静謐、明朗なミサ曲の名盤
★★★★☆
シューベルトで1曲だけ選べと言われれば、呻吟の末、この作曲家の最後の年に作られた『ミサ曲第6番』を取ることになるだろう。
ところがディスクがあまりにも少ない。ジュリーニとバイエルン放送響のディスクは、その渇きを癒す1枚だ。
静謐な演奏であるが、明朗開放的な風通しがよいとでも言うべき演奏であり、ゆったりとした気分で音楽に浸れる。これがヴァントなどになれば、謹厳拝聴せねばならなくなる。それは勿論、偉大なる演奏なのだろうが、繰り返しては聴けないだろう。ヴァントにこの曲のディスクがあったかどうかは知らないが。
第6曲「精霊によりて」の穏やかな、そして美しい三重唱と「十字架」のテーマの対照。
生命の喜びと、「ピラトのもと、我らのために十字架につけられ」という受苦、イエスという稀有なる人間の人生がこの短い楽曲のなかに封じ込められている。ジュリーニは、それをあくまで晴朗に慎ましく描き出し、よい曲だなあと素直に思わせてくれる。

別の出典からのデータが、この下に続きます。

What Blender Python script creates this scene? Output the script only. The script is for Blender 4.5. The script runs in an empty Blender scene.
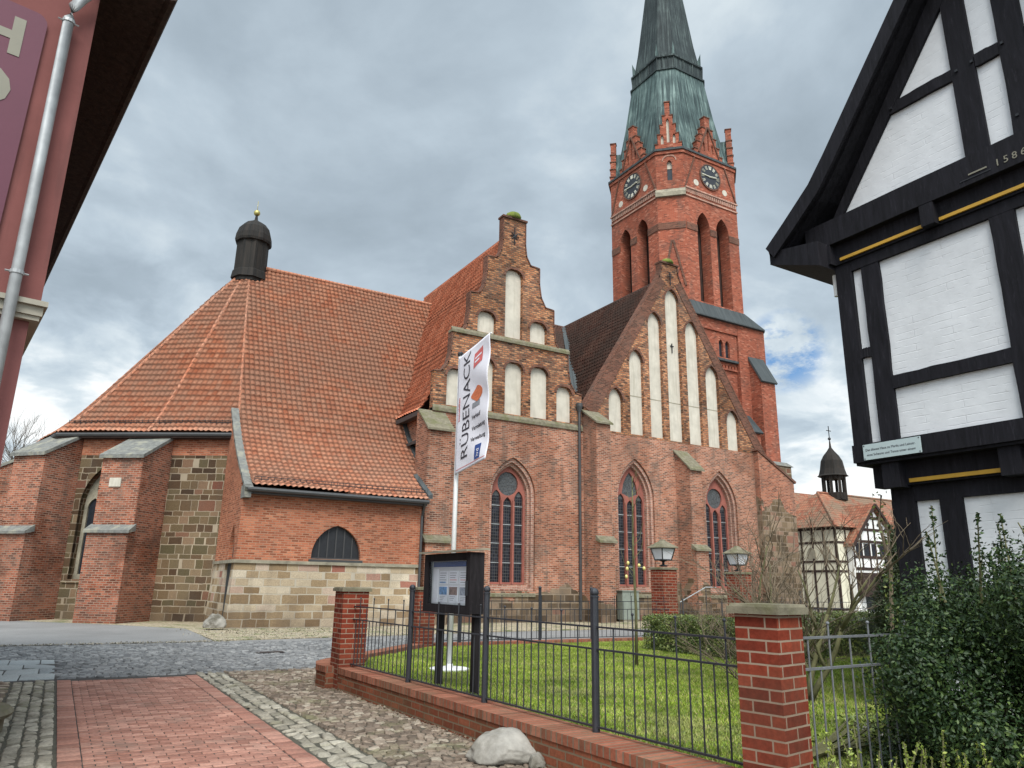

『ミサ曲第6番』を通して聴くと、後代のブルックナーへのつながりが見えてくるような気もする。このあたり音楽史的にはどうなのだろう。同じ宗教曲ということもあるが、ブルックナーの『テ・デウム』や『ミサ曲』は、第6番の直系ではないのだろうか?
カトリック文化圏であるミュンヘン地方のバイエルン放送響も素晴らしい。音楽が少しもうるさくならない。控えめながら力のある金管、ティンパニ、美しい弦群。重厚ながらこれまた影のサポート的な低弦。いずれも見事である。
同響の合唱団も、少人数の合唱に較べれば時に厚ぼったいというところもあるが、瑞々しい安定した歌唱だ。